17) These obstacles have allowed the unions to get their grip on the workers' combativity, channeling them towards "actions" entirely under union control. However, the unions' present maneuvers have also, and above all, a preventative aim: that of strengthening their hold on the workers before the latter display a lot will necessarily result from their growing anger faced with the increasingly brutal attacks demanded by the crisis. In the same way, we have to underline the recent change in the way the ruling class has been talking. Whereas the first years after the fall of the eastern bloc were dominated by campaigns about the death of communism, the impossibility of the revolution, we are now to the extent seeing that it has again become fashionable to talk in favor of marxism, revolution, and communism on the part of the leftists - obviously - and even elsewhere.
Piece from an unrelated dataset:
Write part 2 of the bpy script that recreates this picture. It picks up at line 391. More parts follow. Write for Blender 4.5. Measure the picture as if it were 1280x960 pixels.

This again is a preventative measure on the part of the bourgeoisie, aimed at derailing the reflection that is tending to develop in the working class faced with the increasingly obvious bankruptcy of the capitalist mode of production. It is up to revolutionaries, in their intervention, to denounce with the greatest vigor both the rotten maneuvers of the unions and these so-called "revolutionary" speeches. It falls to them to put forward the real perspective of the proletarian revolution and communism, as the only way out capable of saving humanity, and as the final outcome of the workers' struggle.